◆ Objective ◆
Search the records below for the word "Take". Pull out each line that has it.

◆ Dataset excerpts ◆
"""

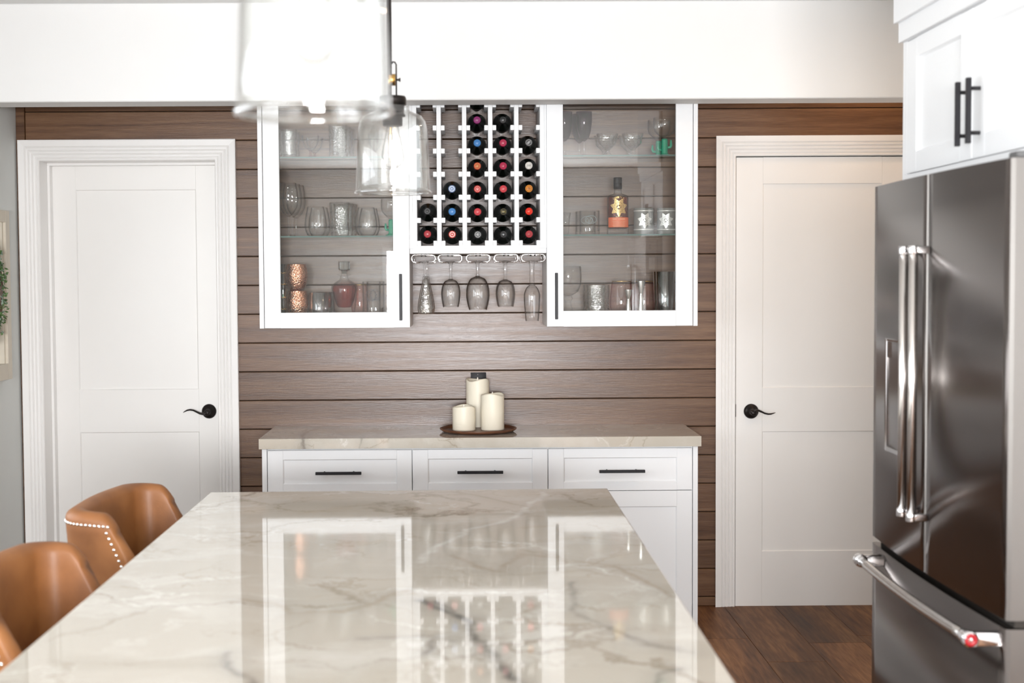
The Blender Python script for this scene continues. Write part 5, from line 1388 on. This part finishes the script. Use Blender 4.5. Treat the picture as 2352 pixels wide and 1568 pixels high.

"""
"""

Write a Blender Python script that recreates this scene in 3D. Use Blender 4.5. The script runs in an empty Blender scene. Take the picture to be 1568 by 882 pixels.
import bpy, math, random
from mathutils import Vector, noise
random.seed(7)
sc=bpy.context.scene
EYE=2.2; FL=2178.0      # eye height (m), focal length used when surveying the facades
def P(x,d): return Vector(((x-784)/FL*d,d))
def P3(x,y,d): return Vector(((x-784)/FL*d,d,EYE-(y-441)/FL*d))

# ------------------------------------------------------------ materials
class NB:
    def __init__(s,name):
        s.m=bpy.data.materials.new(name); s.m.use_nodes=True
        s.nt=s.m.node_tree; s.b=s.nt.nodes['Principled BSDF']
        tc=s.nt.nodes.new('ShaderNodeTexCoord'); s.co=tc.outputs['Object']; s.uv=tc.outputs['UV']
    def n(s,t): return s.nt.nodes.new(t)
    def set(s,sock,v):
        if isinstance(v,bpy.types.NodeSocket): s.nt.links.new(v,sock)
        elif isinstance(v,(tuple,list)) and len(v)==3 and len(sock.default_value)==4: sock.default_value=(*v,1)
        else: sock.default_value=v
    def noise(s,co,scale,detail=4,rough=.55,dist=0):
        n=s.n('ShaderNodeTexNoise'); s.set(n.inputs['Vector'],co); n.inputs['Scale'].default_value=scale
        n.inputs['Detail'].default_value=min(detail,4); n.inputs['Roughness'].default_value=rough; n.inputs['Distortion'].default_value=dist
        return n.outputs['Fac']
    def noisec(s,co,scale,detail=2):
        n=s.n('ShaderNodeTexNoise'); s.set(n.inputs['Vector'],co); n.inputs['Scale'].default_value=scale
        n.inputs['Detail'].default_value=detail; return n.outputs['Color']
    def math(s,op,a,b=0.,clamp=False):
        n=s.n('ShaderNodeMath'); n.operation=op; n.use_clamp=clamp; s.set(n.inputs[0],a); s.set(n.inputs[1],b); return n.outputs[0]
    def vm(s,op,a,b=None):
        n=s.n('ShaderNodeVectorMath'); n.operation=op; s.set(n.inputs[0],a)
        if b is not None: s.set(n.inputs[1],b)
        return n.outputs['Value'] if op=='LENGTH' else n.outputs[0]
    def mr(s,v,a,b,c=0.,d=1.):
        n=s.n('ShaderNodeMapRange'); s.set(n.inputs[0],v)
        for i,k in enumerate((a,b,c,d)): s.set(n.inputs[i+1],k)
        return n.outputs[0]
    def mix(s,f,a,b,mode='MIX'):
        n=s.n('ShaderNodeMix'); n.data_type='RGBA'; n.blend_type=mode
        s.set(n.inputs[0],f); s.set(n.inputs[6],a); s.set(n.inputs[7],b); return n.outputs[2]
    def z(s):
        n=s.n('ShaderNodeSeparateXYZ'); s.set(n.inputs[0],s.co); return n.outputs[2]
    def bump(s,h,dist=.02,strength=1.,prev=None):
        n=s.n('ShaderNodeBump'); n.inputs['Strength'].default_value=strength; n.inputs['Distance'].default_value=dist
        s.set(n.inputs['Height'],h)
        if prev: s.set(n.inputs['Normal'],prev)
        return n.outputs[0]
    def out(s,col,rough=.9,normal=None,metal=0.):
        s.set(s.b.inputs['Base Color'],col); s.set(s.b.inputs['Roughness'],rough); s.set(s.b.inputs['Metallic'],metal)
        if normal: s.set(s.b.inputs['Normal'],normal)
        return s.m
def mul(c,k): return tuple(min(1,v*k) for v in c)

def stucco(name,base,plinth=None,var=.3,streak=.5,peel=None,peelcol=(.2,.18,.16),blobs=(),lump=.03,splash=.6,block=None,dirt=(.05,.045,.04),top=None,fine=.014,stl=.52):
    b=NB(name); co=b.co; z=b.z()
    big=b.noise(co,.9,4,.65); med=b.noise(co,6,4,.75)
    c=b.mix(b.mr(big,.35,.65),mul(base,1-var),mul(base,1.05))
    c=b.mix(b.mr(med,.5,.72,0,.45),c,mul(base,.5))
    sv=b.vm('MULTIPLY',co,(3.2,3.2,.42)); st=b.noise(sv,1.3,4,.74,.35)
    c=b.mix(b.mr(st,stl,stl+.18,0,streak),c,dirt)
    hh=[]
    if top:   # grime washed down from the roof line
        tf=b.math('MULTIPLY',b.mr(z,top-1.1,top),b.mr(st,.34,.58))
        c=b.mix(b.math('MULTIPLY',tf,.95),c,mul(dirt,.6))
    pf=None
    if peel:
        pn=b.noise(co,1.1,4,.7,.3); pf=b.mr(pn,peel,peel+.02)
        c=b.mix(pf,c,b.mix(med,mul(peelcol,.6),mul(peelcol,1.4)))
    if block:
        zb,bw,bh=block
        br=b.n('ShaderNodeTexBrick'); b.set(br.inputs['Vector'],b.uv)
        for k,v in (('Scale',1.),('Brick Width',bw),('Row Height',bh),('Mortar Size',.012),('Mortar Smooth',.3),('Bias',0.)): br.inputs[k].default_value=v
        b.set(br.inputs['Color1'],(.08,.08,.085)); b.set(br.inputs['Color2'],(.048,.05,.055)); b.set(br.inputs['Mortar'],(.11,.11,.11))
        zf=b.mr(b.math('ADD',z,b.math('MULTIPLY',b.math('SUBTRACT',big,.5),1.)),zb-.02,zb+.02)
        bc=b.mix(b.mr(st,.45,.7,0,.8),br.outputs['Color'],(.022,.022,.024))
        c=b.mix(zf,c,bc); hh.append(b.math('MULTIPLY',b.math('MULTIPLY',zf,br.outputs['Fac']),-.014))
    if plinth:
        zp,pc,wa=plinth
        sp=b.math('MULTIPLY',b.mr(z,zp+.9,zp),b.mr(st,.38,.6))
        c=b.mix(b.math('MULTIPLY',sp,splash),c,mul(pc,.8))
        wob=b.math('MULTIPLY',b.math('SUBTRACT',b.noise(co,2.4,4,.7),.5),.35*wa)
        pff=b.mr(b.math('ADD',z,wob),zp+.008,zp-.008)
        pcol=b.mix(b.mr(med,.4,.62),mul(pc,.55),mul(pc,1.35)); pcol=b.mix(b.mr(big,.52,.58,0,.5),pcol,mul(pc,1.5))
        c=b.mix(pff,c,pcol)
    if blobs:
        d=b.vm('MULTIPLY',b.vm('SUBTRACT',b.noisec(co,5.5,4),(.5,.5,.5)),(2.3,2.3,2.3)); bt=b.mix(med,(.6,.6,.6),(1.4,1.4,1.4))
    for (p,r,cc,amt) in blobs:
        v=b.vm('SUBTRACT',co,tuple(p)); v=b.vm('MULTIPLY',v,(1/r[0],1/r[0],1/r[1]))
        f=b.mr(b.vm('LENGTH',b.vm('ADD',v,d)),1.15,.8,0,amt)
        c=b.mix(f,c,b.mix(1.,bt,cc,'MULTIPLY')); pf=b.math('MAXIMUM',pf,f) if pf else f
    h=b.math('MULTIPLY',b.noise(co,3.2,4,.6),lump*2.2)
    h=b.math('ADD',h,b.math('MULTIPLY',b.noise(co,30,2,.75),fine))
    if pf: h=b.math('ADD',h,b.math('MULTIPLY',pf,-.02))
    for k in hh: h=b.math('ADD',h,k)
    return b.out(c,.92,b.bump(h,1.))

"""
"""

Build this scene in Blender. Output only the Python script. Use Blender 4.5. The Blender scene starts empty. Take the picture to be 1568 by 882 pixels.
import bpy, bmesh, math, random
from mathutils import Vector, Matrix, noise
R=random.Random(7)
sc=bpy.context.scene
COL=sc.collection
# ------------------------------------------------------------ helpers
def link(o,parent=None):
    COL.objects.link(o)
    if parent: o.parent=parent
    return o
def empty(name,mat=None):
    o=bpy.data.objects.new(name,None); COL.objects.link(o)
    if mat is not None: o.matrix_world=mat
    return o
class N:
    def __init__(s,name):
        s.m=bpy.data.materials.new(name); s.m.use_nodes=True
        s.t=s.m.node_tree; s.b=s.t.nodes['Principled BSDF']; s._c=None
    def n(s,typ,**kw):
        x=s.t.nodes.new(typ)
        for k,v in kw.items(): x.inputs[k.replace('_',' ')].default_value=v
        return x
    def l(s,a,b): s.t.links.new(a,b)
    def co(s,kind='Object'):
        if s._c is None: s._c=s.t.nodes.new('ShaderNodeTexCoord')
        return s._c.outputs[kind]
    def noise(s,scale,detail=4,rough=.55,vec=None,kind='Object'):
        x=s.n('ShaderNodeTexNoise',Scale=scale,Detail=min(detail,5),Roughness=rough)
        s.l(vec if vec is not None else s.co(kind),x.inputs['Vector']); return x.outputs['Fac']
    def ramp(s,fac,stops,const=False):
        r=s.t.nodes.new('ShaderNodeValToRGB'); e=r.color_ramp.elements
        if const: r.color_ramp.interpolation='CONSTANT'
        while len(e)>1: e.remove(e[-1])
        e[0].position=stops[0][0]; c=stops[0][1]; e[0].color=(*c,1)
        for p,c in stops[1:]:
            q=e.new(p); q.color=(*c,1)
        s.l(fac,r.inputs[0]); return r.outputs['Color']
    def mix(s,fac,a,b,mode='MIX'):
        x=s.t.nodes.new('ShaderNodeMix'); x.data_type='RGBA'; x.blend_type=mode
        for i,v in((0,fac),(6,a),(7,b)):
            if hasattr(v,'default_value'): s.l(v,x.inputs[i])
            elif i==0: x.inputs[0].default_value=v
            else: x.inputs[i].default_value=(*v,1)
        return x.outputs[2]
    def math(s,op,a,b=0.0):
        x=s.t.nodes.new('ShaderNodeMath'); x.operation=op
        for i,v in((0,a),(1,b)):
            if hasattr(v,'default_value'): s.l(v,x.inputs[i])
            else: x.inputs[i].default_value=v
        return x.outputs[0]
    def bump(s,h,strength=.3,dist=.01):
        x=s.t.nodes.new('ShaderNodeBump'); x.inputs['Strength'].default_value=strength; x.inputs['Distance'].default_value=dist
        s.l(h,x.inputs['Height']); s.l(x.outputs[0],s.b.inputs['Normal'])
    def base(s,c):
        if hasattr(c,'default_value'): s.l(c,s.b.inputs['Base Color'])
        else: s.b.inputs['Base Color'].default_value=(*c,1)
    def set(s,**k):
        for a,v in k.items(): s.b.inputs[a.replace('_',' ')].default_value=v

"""

◆ Full output ◆
Write a Blender Python script that recreates this scene in 3D. Use Blender 4.5. The script runs in an empty Blender scene. Take the picture to be 1568 by 882 pixels.
Build this scene in Blender. Output only the Python script. Use Blender 4.5. The Blender scene starts empty. Take the picture to be 1568 by 882 pixels.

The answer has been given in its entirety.